Le 5 « Ils avaient habité dans un squat de Cognin pendant six mois, puis avaient été expulsés lorsque les recours avaient autorisé l'intervention de la police. Ils s'étaient ainsi rapprochés des "Pilos" de manière plus étroite. Pour repartir ensuite ailleurs. Entre un fourgon et un autre squat. » Rapprochés pour repartir ? Ils auraient donc vécu un temps aux Pilos ? C'est faux. Ni le couple, ni seulement Zoé, comme indiqué dans l'article du lendemain.

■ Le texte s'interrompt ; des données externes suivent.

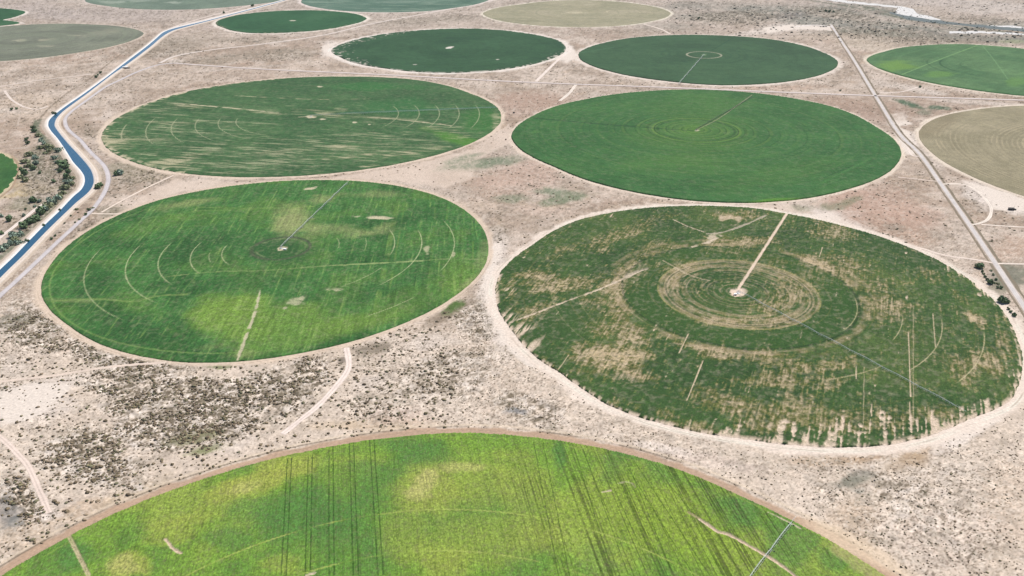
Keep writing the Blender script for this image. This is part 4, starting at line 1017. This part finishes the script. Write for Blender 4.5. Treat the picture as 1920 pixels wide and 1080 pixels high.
# ---- canal: raised banks, lined slopes, water
Tn = np.gradient(canal_mid, axis=0); Tn /= np.hypot(Tn[:, 0], Tn[:, 1])[:, None]
Nn = np.stack([Tn[:, 1], -Tn[:, 0]], 1)            # to the right
ker = np.ones(9) / 9
Nn = np.stack([np.convolve(np.pad(Nn[:, q], 4, 'edge'), ker, 'valid') for q in (0, 1)], 1); Nn /= np.hypot(Nn[:, 0], Nn[:, 1])[:, None]
def bank(name, edge, side, offs, label):
    V, K = [], []
    for d, z, c in offs:
        jit = (fbm(edge[:, 0], edge[:, 1], 20, 3, int(d * 7) % 50) - .5) * (1.6 if d > 4 else 0.2)
        q = edge + Nn * ((d + jit) * side)[:, None]
        V.append(np.c_[q, np.full(len(q), z)]); K.append(alb(c)[None, :] * (.88 + .24 * fbm(q[:, 0], q[:, 1], 8, 3, 9))[:, None])
    V, K = np.stack(V, 1), np.stack(K, 1); n, m = V.shape[:2]
    jj, ii = np.meshgrid(np.arange(n - 1), np.arange(m - 1), indexing='ij'); a = (jj * m + ii).ravel()
    Fq = np.stack([a, a + 1, a + m + 1, a + m], 1)
    if side < 0: Fq = Fq[:, ::-1]
    return struct(np_mesh(name, V.reshape(-1, 3), Fq, vmat('track surface', .5, .12), K.reshape(-1, 3)), label)
W_, S1, S2, S3 = (240,236,230), (236,222,208), (226,208,190), (206,188,168)
bank('canal_bank', wl, -1, [(-1.5, -.2, W_), (.6, .9, W_), (2.4, 1.5, W_), (3.0, 1.55, S1), (5.5, 1.55, S1), (7.2, 1.5, S2), (10, .5, S3), (13, .03, S3)], 'pale raised bank on the left of the canal')
bank('canal_bank', wr, 1, [(-1.5, -.2, S1), (.5, .9, W_), (1.6, 1.4, S1), (2.2, 1.45, S1), (5.0, 1.45, S2), (6.5, 1.35, S1), (9.5, .5, S3), (12.5, .03, S3)], 'pale raised bank on the right of the canal')
wm = bpy.data.materials.new('canal water'); wm.use_nodes = True
b = wm.node_tree.nodes['Principled BSDF']
b.inputs['Base Color'].default_value = (.024, .085, .15, 1); b.inputs['Roughness'].default_value = .12; b.inputs['IOR'].default_value = 1.33
nz = wm.node_tree.nodes.new('ShaderNodeTexNoise'); nz.inputs['Scale'].default_value = .5; nz.inputs['Detail'].default_value = 3
tcn = wm.node_tree.nodes.new('ShaderNodeTexCoord'); wm.node_tree.links.new(tcn.outputs['Object'], nz.inputs['Vector'])
bp = wm.node_tree.nodes.new('ShaderNodeBump'); bp.inputs['Distance'].default_value = .12; bp.inputs['Strength'].default_value = .6
wm.node_tree.links.new(nz.outputs['Fac'], bp.inputs['Height']); wm.node_tree.links.new(bp.outputs[0], b.inputs['Normal'])
n = len(wl); V = np.zeros((n, 2, 3)); V[:, 0, :2] = wl - Nn * .3; V[:, 1, :2] = wr + Nn * .3; V[:, :, 2] = .55
a = np.arange(n - 1) * 2
struct(np_mesh('canal_water', V.reshape(-1, 3), np.stack([a, a + 1, a + 3, a + 2], 1), wm), 'blue water of the irrigation canal')

# ---- river bed in the far right corner
def flat(name, pts, col, z, label, mat=None):
    P = GP(pts); me = bpy.data.meshes.new(name)
    me.from_pydata([(p[0], p[1], z) for p in P], [], [list(range(len(P)))]); me.materials.append(mat or pmat(name.replace('_', ' '), alb(col), .9, 0, .12, .05))
    o = bpy.data.objects.new(name, me); C.objects.link(o); return struct(o, label)
def wavy(top, bot, n=90, amp=.5, seed=1):
    def rs(pts):
        pts = np.array(pts, float); t = np.linspace(0, len(pts) - 1, n)
        return np.stack([np.interp(t, range(len(pts)), pts[:, 0]), np.interp(t, range(len(pts)), pts[:, 1])], 1)
    A, B = rs(top), rs(bot)
    A[:, 1] += (vnoise(A[:, 0] / 9, A[:, 0] * 0, seed) - .5) * 2 * amp; B[:, 1] += (vnoise(B[:, 0] / 9, B[:, 0] * 0, seed + 1) - .5) * 2 * amp
    return [tuple(p) for p in A] + [tuple(p) for p in B[::-1]]
flat('river_sandbar', wavy([(1500,-8),(1560,-3),(1620,5),(1690,12),(1712,17),(1720,25),(1745,31),(1765,37)], [(1500,-5),(1560,2),(1600,7),(1650,11),(1684,15),(1676,25),(1700,30),(1760,39)], amp=.9), (228,224,218), .12, 'white sandbar of the dry river bed at the upper right')
flat('river_sandbar', wavy([(1850,48),(1880,47.5),(1920,50),(1960,52)], [(1850,52),(1880,53),(1920,56),(1960,58)], amp=.7, seed=5), (224,220,214), .12, 'white sandbar of the dry river bed at the upper right')
flat('river_sandbar', wavy([(1780,59),(1840,58.5),(1920,63)], [(1780,62),(1840,62.5),(1920,66)], amp=.9, seed=8), (210,206,198), .12, 'white sandbar of the dry river bed at the upper right')
flat('river_water', wavy([(1668,22),(1700,30),(1760,38.5),(1800,43),(1860,49),(1960,57)], [(1668,25),(1700,36),(1745,43),(1800,48),(1860,54),(1960,64)], amp=.8, seed=9), (104,114,112), .16, 'dark water of the river beside the white sandbar')
# ------------------------------------------------------------------ desert scrub
def veg_at(x, y):
    r = np.clip(np.searchsorted(yy, y), 0, nr - 1); c = np.clip(np.searchsorted(ss, x / np.maximum(y, 430)), 0, nc - 1)
    return GVEG[r, c]
def bush_template(seed, n=7):
    r = np.random.default_rng(seed); V, F = [], []
    rings = [(0.92, -.12), (1.0, .28), (.66, .70)]
    for j, (rad, z) in enumerate(rings):
        for i in range(n):
            a = 2 * PI * (i + .5 * j) / n; q = rad * (1 + .55 * (r.random() - .5))
            V.append((q * math.cos(a), q * math.sin(a), z * (1 + .5 * (r.random() - .5))))
    V.append((.1 * r.standard_normal(), .1 * r.standard_normal(), .95))
    for j in (0, 1):
        for i in range(n):
            p, q = j * n + i, j * n + (i + 1) % n; s, t = p + n, q + n
            F += [(p, q, t), (p, t, s)]
    for i in range(n): F.append((2 * n + i, 2 * n + (i + 1) % n, 3 * n))
    return np.array(V, np.float32), np.array(F, np.int32)
TEMPL = [bush_template(s) for s in range(10)]
BUSH_COL = [alb(c, 1.6) for c in ((110,97,77), (98,87,69), (114,106,80), (120,105,86), (104,100,78), (92,80,64))]

def scatter(n, x0, x1, y0, y1, base):
    x, y = RNG.uniform(x0, x1, n), RNG.uniform(y0, y1, n)
    inside = abs(x) < y * .80 + 20
    x, y = x[inside], y[inside]
    v = veg_at(x, y); cl = fbm(x, y, 13, 3, 210)
    p = base + v ** 1.3 * np.clip((cl - .30) * (3.0 + 2.5 * (v > .6)), 0, 1.6)
    k = RNG.random(len(x)) < p
    x, y, v = x[k], y[k], v[k]
    sd = np.full(len(x), 1e4)
    for key, (w, c, soft) in HALO.items():
        o = OL[key]; sd = np.minimum(sd, o.signed(x, y) - w - .25 * soft)
    k = (sd > 0) & (clear_dist(x, y) > 1.0)
    return x[k], y[k], v[k]
bx, by, bv = scatter(150000, -620, 640, 500, 1150, .05)
br = .38 + .5 * RNG.random(len(bx)) ** 2 + np.where((bx < -60) & (by < 960), 1.05 * RNG.random(len(bx)) ** 1.8, 0)
mx_, my_, mv_ = scatter(90000, -1500, 1500, 1150, 2300, .01)
mr_ = .7 + 1.1 * RNG.random(len(mx_)) ** 2
fx_, fy_, fv_ = scatter(90000, -2800, 2800, 2300, 4100, .005)
fr_ = .8 + 1.3 * RNG.random(len(fx_)) ** 2
bx, by, br = np.concatenate([bx, mx_, fx_]), np.concatenate([by, my_, fy_]), np.concatenate([br, mr_, fr_])
app = br / np.hypot(by, CAM_H)
px_ = abs(bx) < by * .60
order = np.argsort(-np.where((by > 545) & (by < 1150) & (abs(bx) < by * .56 * .9), app, app * 1e-3))
solo, mass = order[:290], order[290:]
bush_m = vmat('scrub leaves', 1.5, .35)
TV = np.stack([t[0] for t in TEMPL]); TF = np.stack([t[1] for t in TEMPL])
def mass_mesh(name, idx, label):
    n = len(idx); k = RNG.integers(0, len(TEMPL), n); a = RNG.uniform(0, 2 * PI, n)
    V = TV[k] * (1 + .25 * RNG.standard_normal((n, 1, 1)).clip(-1, 1)); ca, sa = np.cos(a)[:, None], np.sin(a)[:, None]
    r = br[idx][:, None]; el = RNG.uniform(.75, 1.35, (n, 1))
    X = (V[:, :, 0] * ca * el - V[:, :, 1] * sa) * r + bx[idx][:, None]; Y = (V[:, :, 0] * sa * el + V[:, :, 1] * ca) * r + by[idx][:, None]
    Z = V[:, :, 2] * r * RNG.uniform(.5, .9, (n, 1))
    Fq = TF[k] + (np.arange(n) * TV.shape[1])[:, None, None]
    col = np.stack(BUSH_COL)[RNG.integers(0, len(BUSH_COL), n)] * RNG.uniform(.75, 1.3, (n, 1))
    col = np.repeat(col[:, None, :], TV.shape[1], 1)
    o = np_mesh(name, np.stack([X, Y, Z], 2).reshape(-1, 3), Fq.reshape(-1, 3), bush_m, col.reshape(-1, 3))
    o['kind'] = 'stuff'; o['label'] = label; return o
mass_mesh('desert_scrub', mass, 'thousands of low grey-brown scrub bushes scattered over the sand')
variants = []
for k in range(10):
    V, Fq = TEMPL[k]
    o = np_mesh('desert_bush', V, Fq, bush_m, np.repeat((BUSH_COL[k % len(BUSH_COL)] * .95)[None, :], len(V), 0)); variants.append(o)
for q, i in enumerate(solo):
    o = variants[q] if q < 10 else variants[q % 10].copy()
    if q >= 10: C.objects.link(o)
    o.location = (bx[i], by[i], 0); s = br[i]
    o.scale = (s * random.uniform(.9, 1.4), s, s * random.uniform(.75, 1.1)); o.rotation_euler = (0, 0, random.uniform(0, 6.28))
    tag(o, 'low rounded grey-brown desert bush on pale sand between the crop circles', 'bush', 'desert bushes in the sand nearest the camera')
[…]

Et contrairement à ce qui est dit le 8 mai, Raphaël n' habitait pas aux Pilos non plus. D'ailleurs, ce « résident des Pilos » a été gardé à vue « en raison de sa présence dans un autre squat, surnommé « Château Chamouth » » (il habitait les Pilos, mais on l'a arrêté parce qu'il vivait au Château Chamouth ).

 

Le 9 mai, Raphaël «  cohabitait avec Zoé et Mikael et d'autres, dans un squat (...), entre Chambery et Cognin ». La veille, Zoé vivait, seule ou avec Mickaël, dans un cabanon de jardin, dans un autre quartier.

 

D'ailleurs, le 12, ils vivaient bien à l'adresse de Zoé. Toujours ensemble. Il faudra attendre le 20 mai pour que le Dauphiné dise enfin que Zoé vivait dans sa maisonnette, et Mickaël dans son camion.

 

Le Dauphiné oublie-t-il les articles qu'il publie la veille ? Jamais un mot pour dire qu'il y avait des erreurs dans le(s) numéro(s) précédent(s). Au mieux, on nous donne une version différente, sans préciser qu'on avait fait erreur avant (charge au lecteur de démêler les contradictions), au pire : rien.

 

Les changements d'un jour à l'autre (sur les lieux de résidence, par exemple) donnent au lecteur la sensation d'avancer « pas à pas » dans l'enquête avec la police. Ils révèlent par là même la principale source des journalistes. Il n'y a pas de recoupement des informations : les révélations de chaque source font l'objet d'articles distincts. La plupart sont basés sur la version policière uniquement et sans prise de distance.